Clay floor is designed to be hard, not draining because the bedding soaks up the urine.
With clay under the mats, the urine is not soaking into the bedding, not draining away
either so you get a mess.
I love rubber mats, use them in every stall. However our stalls were designed for drainage,
with various layers to take any wetness away that goes thru the rubber mats. The rubber
mats are soft to lay on, very easy to clean each day. I wouldn't have a naked dirt floor, too
hard to clean and keep leveled. Poop sticks to it in cold weather, so it is hard to clean well.
Clay is an old time stall floor, because it was not as slippery as wood, harder surface to keep floor
level and easier to clean that bedding out. Determined horses could still dig holes or get
the floor uneven, so you just planned to refill the stall floor as needed with more clay.

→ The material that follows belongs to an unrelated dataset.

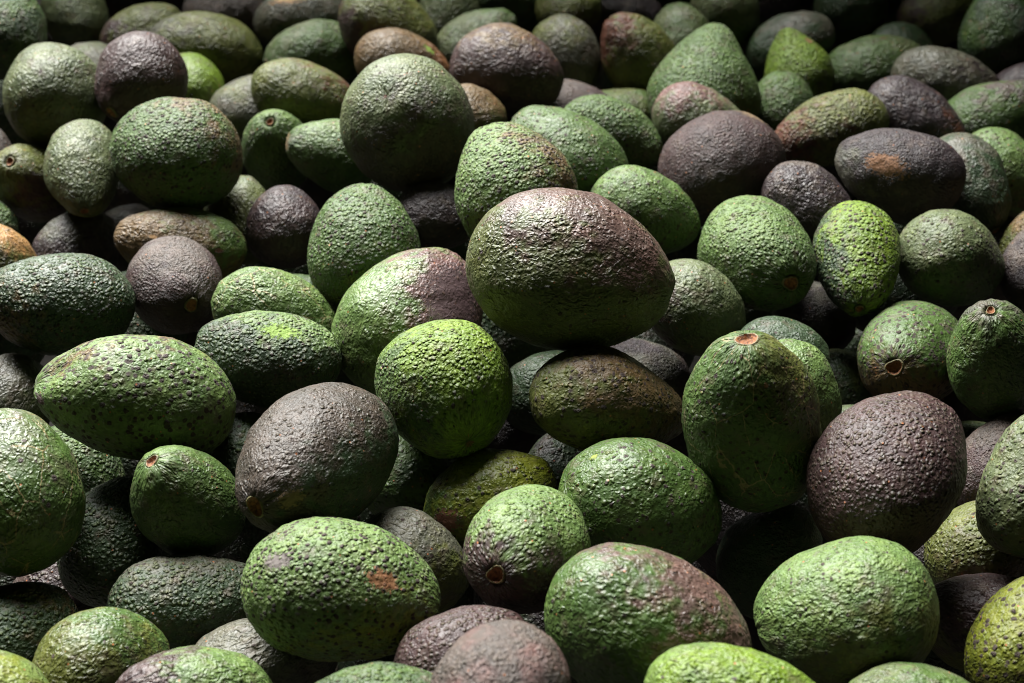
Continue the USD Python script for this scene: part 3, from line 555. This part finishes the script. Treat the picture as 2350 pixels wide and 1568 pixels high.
     'dim green avocado cut by the bottom frame edge'),
    ((-0.0225, -0.2186, -0.0116), (0.9026, 0.3600, 0.2360), 0.0258, 1.349, 0.20, 'H', 'PB', 'PB', None, 0.40, 0, [], {}, 38,
     'small purple-brown beaded avocado behind the frosted purple-grey one'),
    ((-0.0031, -0.2694, 0.0355), (0.4671, 0.8609, 0.2018), 0.0287, 1.058, 0.15, 'F', 'PG', 'PK', None, 0.40, 0, [], {}, 55,
     'frosted purple-grey avocado at the bottom edge'),
    ((0.0642, -0.2106, 0.0008), (0.9155, -0.3620, -0.1754), 0.0367, 1.367, 0.22, 'L', 'G', 'PM', (0.6730, 0.3354, 0.6592), 0.50, 0, [], {'gloss': 1, 'cell': 1.3}, 80,
     'large green avocado with a mauve flank, tapering toward the pale green one'),
    ((0.0959, -0.2662, 0.0229), (0.9725, -0.2320, 0.0185), 0.0243, 1.620, 0.20, 'N', 'LM', 'LG', None, 0.40, 0, [((0.0745, -0.3413, 0.9370), 0.11, 'PG')], {}, 72,
     'pale lime avocado with a purple bruise, cut by the bottom edge'),
    ((0.1604, -0.1940, -0.0085), (-0.9510, -0.0286, -0.3080), 0.0361, 1.256, 0.25, 'L', 'LG', 'OL', (0.3811, -0.8812, -0.2796), 0.50, 0, [], {'speck': 0.12, 'cell': 0.8}, 72,
     'large matt green avocado in the foreground'),
    ((0.2503, -0.1575, -0.0623), (-0.9702, 0.2419, 0.0152), 0.0283, 1.393, 0.25, 'L', 'PB', 'OL', (-0.5864, -0.6692, -0.4564), 0.40, 0, [], {}, 43,
     'brown-purple avocado with its green-rimmed stem end against the large matt green one'),
    ((0.2496, -0.1986, -0.0279), (0.2306, 0.7166, 0.6583), 0.0267, 1.373, 0.30, 'P', 'YG', 'BR', (0.3170, -0.9171, -0.2417), 0.30, 0, [], {'speck': 0.35}, 46,
     'yellow-green avocado with rusty dents, in the lower corner by the brown-purple one'),
    ((0.2646, -0.1036, -0.0657), (0.9056, 0.0220, 0.4237), 0.0284, 1.195, 0.20, 'H', 'OL', 'BR', (0.3449, -0.8916, -0.2935), 0.50, 0, [], {}, 30,
     'small olive-brown beaded avocado below the pale green one at the frame edge'),
    ((0.2719, -0.1109, -0.0070), (0.1959, 0.6527, 0.7319), 0.0258, 1.509, 0.25, 'P', 'GG', 'G', (0.3439, -0.8827, -0.3203), 0.40, 0, [], {}, 53,
     'pale green bumpy avocado at the frame edge above the small beaded one'),
    ((0.2858, -0.0495, -0.0536), (0.4960, 0.4807, 0.7231), 0.0279, 1.205, 0.20, 'F', 'PB', 'PG', (-0.2123, 0.5510, 0.8071), 0.40, 0, [], {}, 35,
     'dusky purple avocado between the large beaded one and the pale green bumpy one'),
    ((0.2888, -0.0074, -0.0953), (0.9496, -0.2400, 0.2014), 0.0284, 1.304, 0.20, 'H', 'OL', 'DG', None, 0.40, 0, [], {}, 22,
     'small olive avocado in the hollow behind the large beaded purple one'),
    ((0.1968, -0.0257, -0.0675), (0.5024, 0.5187, 0.6918), 0.0275, 1.161, 0.20, 'S', 'DG', 'GG', None, 0.40, 0, [], {}, 24,
     'dim green avocado between the tall standing one and the large beaded one'),
    ((0.1810, -0.2535, -0.0091), (0.9904, 0.0291, 0.1349), 0.0256, 1.411, 0.20, 'W', 'G', 'GG', None, 0.40, 0, [], {}, 37,
     'green wrinkled avocado cut by the bottom edge, below the large matt one'),
    ((0.1436, -0.1072, -0.0687), (0.5154, 0.5797, 0.6311), 0.0276, 1.245, 0.20, 'F', 'DG', 'DG', None, 0.40, 0, [], {}, 44,
     'blackish green avocado deep in shadow between the glossy green and the beaded one'),
    ((0.0281, -0.0502, -0.0695), (0.1770, 0.7027, 0.6891), 0.0269, 1.323, 0.20, 'P', 'DG', 'DP', None, 0.40, 0, [], {}, 27,
     'dark grey knobbly avocado deep under the olive-brown one'),
    ((0.0808, 0.0623, -0.0845), (0.9962, -0.0669, 0.0561), 0.0270, 1.393, 0.20, 'F', 'DP', 'GR', None, 0.40, 0, [], {}, 26,
     'dark grey avocado glimpsed beneath the biggest one'),
    ((-0.0520, 0.1609, -0.0255), (0.9985, 0.0415, -0.0348), 0.0261, 1.079, 0.20, 'W', 'DP', 'DP', None, 0.40, 0, [], {}, 27,
     'blackish avocado in the gap under the very large round one'),
    ((-0.2575, -0.0987, -0.1037), (0.4332, 0.7696, 0.4691), 0.0288, 1.217, 0.20, 'H', 'DP', 'PB', None, 0.40, 0, [], {}, 37,
     'blackish purple beaded avocado deep in shadow under the veined smooth one'),
    ((-0.2446, -0.0819, -0.1616), (0.9619, 0.2093, -0.1757), 0.0309, 1.161, 0.20, 'B', 'DG', 'DG', None, 0.40, 0, [], {}, 24,
     'small blackish green avocado deep beside the shadowed grey-green one'),
    ((0.1073, 0.2567, -0.0770), (0.9950, -0.0767, 0.0644), 0.0277, 1.130, 0.20, 'S', 'GR', 'DG', None, 0.40, 0, [], {}, 22,
     'small grey avocado deep behind the fresh green low-bumped one'),
    ((-0.1434, 0.3526, -0.0821), (0.9922, 0.0954, -0.0800), 0.0285, 1.217, 0.20, 'S', 'GR', 'GR', None, 0.40, 0, [], {}, 22,
     'small grey avocado peeking over the ridged green one'),
    ((-0.2915, 0.2337, -0.1003), (0.4974, 0.6142, 0.6126), 0.0287, 1.130, 0.20, 'S', 'DP', 'GR', None, 0.40, 0, [], {}, 22,
     'dark avocado glimpsed above the long wrinkled brown-green one'),
    ((-0.1416, 0.1140, -0.0705), (0.9891, 0.1127, -0.0945), 0.0274, 1.238, 0.20, 'S', 'DG', 'G', None, 0.40, 0, [], {}, 22,
     'dim green avocado behind the light green wrinkled one'),
    ((0.2176, 0.0610, -0.0954), (0.9736, -0.1749, 0.1468), 0.0287, 1.030, 0.20, 'P', 'DG', 'OL', None, 0.40, 0, [], {}, 24,
     'dim olive avocado in the hollow beside the brown-dotted green one'),
    ((0.2045, 0.1104, -0.0753), (0.9777, -0.1608, 0.1349), 0.0275, 1.043, 0.20, 'F', 'DP', 'GR', None, 0.40, 0, [], {}, 22,
     'blackish avocado in the hollow below the bright green round one'),
    ((-0.0328, 0.2833, -0.0209), (0.9995, 0.0239, -0.0200), 0.0263, 1.127, 0.15, 'W', 'BR', 'OL', (0.8449, -0.4377, -0.3076), 0.40, 0, [], {}, 22,
     'olive-brown avocado showing only a sliver behind the very large round one'),
    ((0.0854, 0.3880, -0.0875), (0.9334, 0.1250, 0.3364), 0.0292, 1.400, 0.20, 'W', 'OL', 'G', None, 0.40, 0, [], {}, 22,
     'small olive avocado deep under the red-brown and green one'),
    ((-0.3550, 0.4139, -0.0597), (0.3105, 0.8910, 0.3313), 0.0280, 1.260, 0.15, 'S', 'GR', 'GG', None, 0.40, 0, [], {}, 22,
     'pale grey-green avocado peeking out behind the big round grey-green one'),
    ((0.3385, 0.1836, -0.0983), (0.9495, -0.2405, 0.2018), 0.0263, 1.167, 0.20, 'F', 'PG', 'PG', None, 0.40, 0, [], {}, 22,
     'small grey avocado peeking out behind the grey-green dimpled one'),
    ((0.0315, 0.0284, -0.0642), (0.9844, 0.0893, 0.1516), 0.0260, 1.600, 0.20, 'W', 'DG', 'DG', None, 0.40, 0, [], {}, 26,
     'dark green avocado glimpsed between the biggest one and the olive-brown one'),
]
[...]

If you should decide you MUST use rubber mats as flooring, you will need to dig up that clay
and refill the floor with draining materials like crushed limestone and gravel mixes, stone
dust as the top layer. You will have a better floor if you dig down almost 2ft, to start
those thick drainage layers.
Rubber mats ARE very useful in other places, just not good on clay stall floors. I have
them in front of the barn doors so it is not muddy when driving the tractor inside. Under
gates where I catch horses to bring them in, so my boots don't get sucked off!